Voltaire est bien misérable, bien bas, il devoit sacrifier mille écus plutôt que de laisser paroitre un pareil factum contre lui. Il est à ce qu'on dit de l'Avocat qui l'a signé, & j'en ai déja vû un assès plaisant de cet homme là. Celui-ci a indisposé tous les honnêtes gens contre notre Poëte, & dut-il gagner son Procès, il n'y a qu'un cri d'indignation publique contre lui; pour comble de mal adresse son propre Mémoire est encor plus contre lui que celui de son Libraire.
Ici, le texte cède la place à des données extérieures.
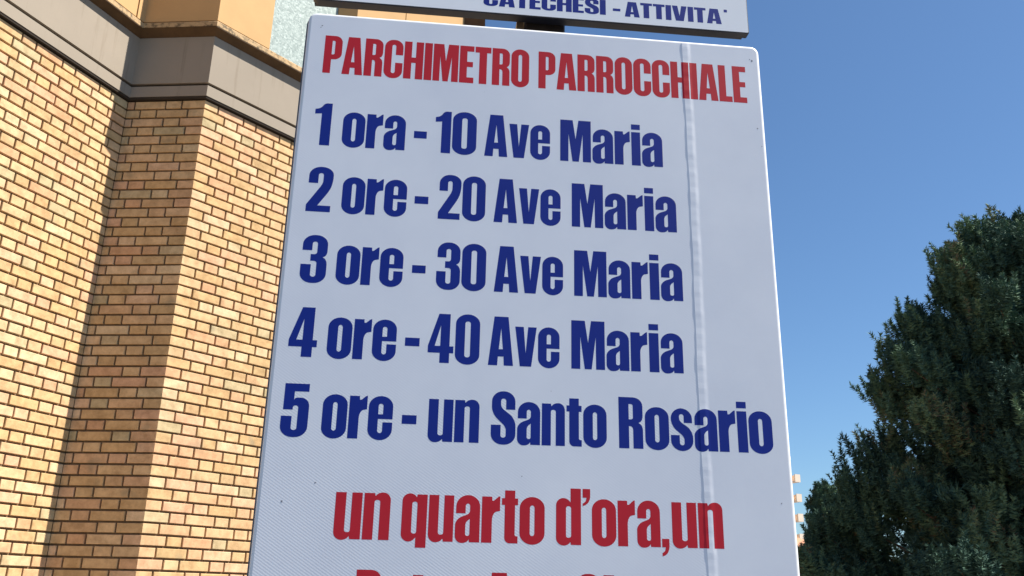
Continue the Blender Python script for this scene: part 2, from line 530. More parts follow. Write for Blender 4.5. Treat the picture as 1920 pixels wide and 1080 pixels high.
# rear walls and roof so the block is closed
inn = strip_outline(P, -0.02)
back = [P[-1] + Vector((-2, 1, 0)), P[0] + Vector((-1.5, 9, 0))]
mb = MB(); loop = [inn[i] for i in range(len(P))] + back
mb.V = [(q.x, q.y, TOP+.002) for q in loop] + [(q.x, q.y, TOP+.2) for q in loop]
n = len(loop)
mb.F = [tuple(range(n))[::-1], tuple(range(n, 2*n))] + [(i, (i+1) % n, n+(i+1) % n, n+i) for i in range(n)]
kid(mb, 'roof', M['roof'])
mb = MB()
for a, b2 in ((P[-1], back[0]), (back[0], back[1]), (back[1], P[0])):
    d = (b2-a).normalized(); nn = Vector((d.y, -d.x, 0))*.2; b0 = len(mb.V)
    for zz in (.01, TOP-.002):
        for q in (a, b2, b2-nn, a-nn): mb.V.append((q.x, q.y, zz))
    mb.F += [tuple(b0+i for i in f) for f in ((0,3,2,1),(4,5,6,7),(0,1,5,4),(1,2,6,5),(2,3,7,6),(3,0,4,7))]
kid(mb, 'rear_wall', M['cream'])
# dark downpipe in the corner seen between the two boards
cpos = CD + Vector((-.01, -.045, 0))
pp = MB().tube([(cpos.x, cpos.y, 5.42), (cpos.x, cpos.y, TOP)], [.028, .028], 12)
kid(pp, 'downpipe', M['post'], smooth=True)

# ------------------------------------------------------------------ lettering
S = .19
K = .5523
def arc_corner(p0, p1, p2, d1, d2, n=7):
    e1 = (p0-p1).normalized(); e2 = (p2-p1).normalized()
    a = p1 + e1*d1; b = p1 + e2*d2
    h1 = a + (p1-a)*K; h2 = b + (p1-b)*K
    out = []
    for i in range(n+1):
        t = i/n
        out.append(a*(1-t)**3 + h1*3*t*(1-t)**2 + h2*3*t*t*(1-t) + b*t**3)
    return out
def path(vs):
    pts = [Vector((v[0], v[1])) for v in vs]; out = []; n = len(vs)
    for i, v in enumerate(vs):
        if len(v) == 2: out.append(pts[i])
        else:
            d1 = v[2]; d2 = v[3] if len(v) > 3 else v[2]
            out += arc_corner(pts[i-1], pts[i], pts[(i+1) % n], d1, d2)
    return out
X = .81; o_ = .015
def oval(w, h, t=.135, s=S, ry=.2):
    return [[(w, -o_, w*.5, ry), (w, h+o_, ry, w*.5), (0, h+o_, w*.5, ry), (0, -o_, ry, w*.5)],
            [(s, t, .045), (s, h-t, .05, .045), (w-s, h-t, .045, .05), (w-s, t, .05, .045)]]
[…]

La vanité, les airs de bienfaicteurs qu'il y affecte, un certain ton d'impudence qui s'y fait sentir partout, surtout les Mensonges qu'il y avance avec tant d'éffronterie sur sa pauvreté & sa Générosité, tout cela fait crier contre lui. Pour le coup le voilà je pense bien loin de l'Académie. Ses Amis se cachent. Lui même agité comme un Démon, tourmenté par son maudit esprit ne peut plus tenir à Paris & il part ces jours-ci. Les deux énnemis declarés dont il veut parler sont De Launay & l'Abé Desfontaines.
J'oubliois de vous dire que l'Auteur de l'Epitre aux Dieux Pénates est un Jeune Abé qui se nomme de Berny que je connois de vüe, j'ai même causé avec lui & il m'a paru très aimable.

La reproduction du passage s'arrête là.